BF SKINNER: He doesn’t really tell us anything, beyond giving us some general principles that may as well be metaphysical, like yin and yang, for all of the predictive value that they have.

Of course, we all behave in certain ways to get rewards in life, and do our best to avoid various aversive stimulii. That is BF Skinner’s grand insight. So let us stop there. Beyond his assertion of this fact, his insights do not enable us to predict any single thing about any single person.

For right above the first layer of my feeling that something is an incentive, there lies an immediate disincentive, and above that the disincentive starts to look like an incentive again, but then through the power of my mind and will, I am actually able to conjure up its image as an overall aversive stimulus.

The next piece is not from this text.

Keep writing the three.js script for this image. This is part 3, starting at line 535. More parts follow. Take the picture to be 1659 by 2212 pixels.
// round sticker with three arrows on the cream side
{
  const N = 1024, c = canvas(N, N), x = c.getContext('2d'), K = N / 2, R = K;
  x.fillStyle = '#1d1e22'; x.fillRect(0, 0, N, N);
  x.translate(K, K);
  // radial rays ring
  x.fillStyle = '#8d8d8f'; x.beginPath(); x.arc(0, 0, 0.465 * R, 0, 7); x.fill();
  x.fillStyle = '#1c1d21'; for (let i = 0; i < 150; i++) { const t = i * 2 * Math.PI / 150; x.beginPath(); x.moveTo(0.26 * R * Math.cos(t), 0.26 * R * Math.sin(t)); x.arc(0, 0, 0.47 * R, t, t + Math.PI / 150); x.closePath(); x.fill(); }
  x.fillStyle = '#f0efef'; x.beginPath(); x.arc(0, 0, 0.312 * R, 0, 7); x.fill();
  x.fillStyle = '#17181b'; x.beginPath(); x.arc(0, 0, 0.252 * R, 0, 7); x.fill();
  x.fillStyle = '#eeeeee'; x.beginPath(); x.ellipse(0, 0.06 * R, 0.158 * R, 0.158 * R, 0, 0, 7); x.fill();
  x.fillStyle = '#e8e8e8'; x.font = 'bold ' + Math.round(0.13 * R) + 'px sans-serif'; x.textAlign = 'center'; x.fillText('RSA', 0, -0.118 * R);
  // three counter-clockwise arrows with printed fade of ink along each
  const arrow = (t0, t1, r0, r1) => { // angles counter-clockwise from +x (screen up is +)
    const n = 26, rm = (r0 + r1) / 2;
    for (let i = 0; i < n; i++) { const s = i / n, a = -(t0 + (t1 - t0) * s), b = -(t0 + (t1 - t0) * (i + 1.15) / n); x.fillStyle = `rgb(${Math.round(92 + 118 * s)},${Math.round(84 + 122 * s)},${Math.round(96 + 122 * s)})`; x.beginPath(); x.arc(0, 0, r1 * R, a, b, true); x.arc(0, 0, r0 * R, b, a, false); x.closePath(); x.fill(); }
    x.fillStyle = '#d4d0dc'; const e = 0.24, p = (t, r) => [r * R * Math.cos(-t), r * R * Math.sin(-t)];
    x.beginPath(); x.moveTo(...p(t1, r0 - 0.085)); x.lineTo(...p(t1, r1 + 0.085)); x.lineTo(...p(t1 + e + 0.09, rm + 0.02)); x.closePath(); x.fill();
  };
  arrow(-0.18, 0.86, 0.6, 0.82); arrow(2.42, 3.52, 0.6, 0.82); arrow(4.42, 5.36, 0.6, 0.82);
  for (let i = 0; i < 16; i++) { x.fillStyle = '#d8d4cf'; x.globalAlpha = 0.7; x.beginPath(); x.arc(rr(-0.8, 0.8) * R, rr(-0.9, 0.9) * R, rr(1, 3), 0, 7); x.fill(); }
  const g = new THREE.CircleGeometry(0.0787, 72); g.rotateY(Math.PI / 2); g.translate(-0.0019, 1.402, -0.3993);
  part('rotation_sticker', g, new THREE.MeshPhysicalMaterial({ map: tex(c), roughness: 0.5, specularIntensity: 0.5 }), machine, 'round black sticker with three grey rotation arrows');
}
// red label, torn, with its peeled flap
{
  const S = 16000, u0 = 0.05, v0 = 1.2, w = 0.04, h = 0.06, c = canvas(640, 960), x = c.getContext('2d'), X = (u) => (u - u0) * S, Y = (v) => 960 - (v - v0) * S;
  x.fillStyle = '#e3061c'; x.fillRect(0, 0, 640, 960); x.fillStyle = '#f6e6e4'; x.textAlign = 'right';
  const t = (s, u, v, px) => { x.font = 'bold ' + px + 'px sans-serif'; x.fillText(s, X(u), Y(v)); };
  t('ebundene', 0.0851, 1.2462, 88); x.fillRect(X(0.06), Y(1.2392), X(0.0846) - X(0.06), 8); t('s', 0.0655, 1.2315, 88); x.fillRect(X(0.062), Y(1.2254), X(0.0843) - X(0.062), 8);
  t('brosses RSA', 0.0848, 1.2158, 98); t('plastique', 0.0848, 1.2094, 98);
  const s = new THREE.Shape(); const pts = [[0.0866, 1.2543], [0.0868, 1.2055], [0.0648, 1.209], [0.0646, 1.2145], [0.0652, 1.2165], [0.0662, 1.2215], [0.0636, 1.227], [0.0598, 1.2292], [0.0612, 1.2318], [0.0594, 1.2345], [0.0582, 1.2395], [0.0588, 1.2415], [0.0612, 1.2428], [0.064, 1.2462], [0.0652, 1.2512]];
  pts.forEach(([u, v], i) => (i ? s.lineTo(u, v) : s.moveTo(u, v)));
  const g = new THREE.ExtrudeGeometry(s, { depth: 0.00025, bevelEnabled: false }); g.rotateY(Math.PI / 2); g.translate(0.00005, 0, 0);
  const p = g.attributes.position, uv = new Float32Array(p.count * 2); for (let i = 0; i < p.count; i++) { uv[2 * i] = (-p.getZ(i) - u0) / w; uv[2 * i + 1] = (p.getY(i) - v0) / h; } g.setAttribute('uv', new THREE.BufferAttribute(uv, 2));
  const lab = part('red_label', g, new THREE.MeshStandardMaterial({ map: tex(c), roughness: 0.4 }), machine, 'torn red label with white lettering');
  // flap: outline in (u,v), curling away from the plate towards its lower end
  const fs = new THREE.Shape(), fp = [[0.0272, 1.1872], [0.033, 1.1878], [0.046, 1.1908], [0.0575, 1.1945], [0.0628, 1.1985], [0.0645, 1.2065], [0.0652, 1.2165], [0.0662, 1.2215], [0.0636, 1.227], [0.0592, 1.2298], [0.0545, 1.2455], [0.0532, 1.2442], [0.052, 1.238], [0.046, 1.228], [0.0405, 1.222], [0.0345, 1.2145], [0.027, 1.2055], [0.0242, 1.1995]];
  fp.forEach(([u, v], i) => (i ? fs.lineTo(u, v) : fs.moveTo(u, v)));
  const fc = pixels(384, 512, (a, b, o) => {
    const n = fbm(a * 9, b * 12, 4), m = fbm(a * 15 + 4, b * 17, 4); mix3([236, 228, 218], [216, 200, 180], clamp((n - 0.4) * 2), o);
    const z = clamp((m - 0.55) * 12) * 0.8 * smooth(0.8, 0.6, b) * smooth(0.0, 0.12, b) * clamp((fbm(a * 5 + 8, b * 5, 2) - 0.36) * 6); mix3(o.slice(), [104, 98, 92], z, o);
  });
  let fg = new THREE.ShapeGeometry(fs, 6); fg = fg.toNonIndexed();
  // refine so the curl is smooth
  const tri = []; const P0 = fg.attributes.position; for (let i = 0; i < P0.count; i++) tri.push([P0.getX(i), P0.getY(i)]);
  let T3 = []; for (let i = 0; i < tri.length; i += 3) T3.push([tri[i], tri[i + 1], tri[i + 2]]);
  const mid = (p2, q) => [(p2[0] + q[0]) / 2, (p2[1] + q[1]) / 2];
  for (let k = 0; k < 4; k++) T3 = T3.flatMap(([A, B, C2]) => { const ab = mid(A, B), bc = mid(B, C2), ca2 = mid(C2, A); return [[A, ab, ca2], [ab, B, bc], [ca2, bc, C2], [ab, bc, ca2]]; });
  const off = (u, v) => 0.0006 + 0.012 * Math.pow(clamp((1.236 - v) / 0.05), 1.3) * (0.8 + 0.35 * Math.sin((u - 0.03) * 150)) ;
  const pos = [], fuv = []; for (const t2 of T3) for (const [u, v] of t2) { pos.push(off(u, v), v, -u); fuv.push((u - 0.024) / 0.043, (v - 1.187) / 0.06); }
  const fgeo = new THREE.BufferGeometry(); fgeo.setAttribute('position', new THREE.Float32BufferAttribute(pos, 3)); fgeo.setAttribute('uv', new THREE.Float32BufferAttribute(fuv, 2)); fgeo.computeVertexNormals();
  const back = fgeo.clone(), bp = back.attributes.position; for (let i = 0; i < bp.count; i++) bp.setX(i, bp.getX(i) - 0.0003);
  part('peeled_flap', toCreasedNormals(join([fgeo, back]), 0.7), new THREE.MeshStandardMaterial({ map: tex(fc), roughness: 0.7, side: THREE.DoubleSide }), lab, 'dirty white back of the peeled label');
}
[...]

These are the layers of meanings we have in us — no doubt because we were conditioned through our early years by various experiences. Yet these experiences we had do not rest in our brains as isolated stimulii but in the form of comprehensive ideas and facts.

When I do kickboxing, I go towards an aversive stimulus. I suffer all sorts of mental and physical pains. Above that pain rests the reward of being more proficient. But above that positive stimulus there also remains the aversive stimulus of developing an injury. But, fortunately — above the likelihood of getting wounded rests the almost metaphysical delight of being able to look back in life and say that I’d achieved something.

So, don’t come at me with your aversive stimulus of pain and automatically expect me to pay you any mind. If life were simple like that, we would all be rats in a jar.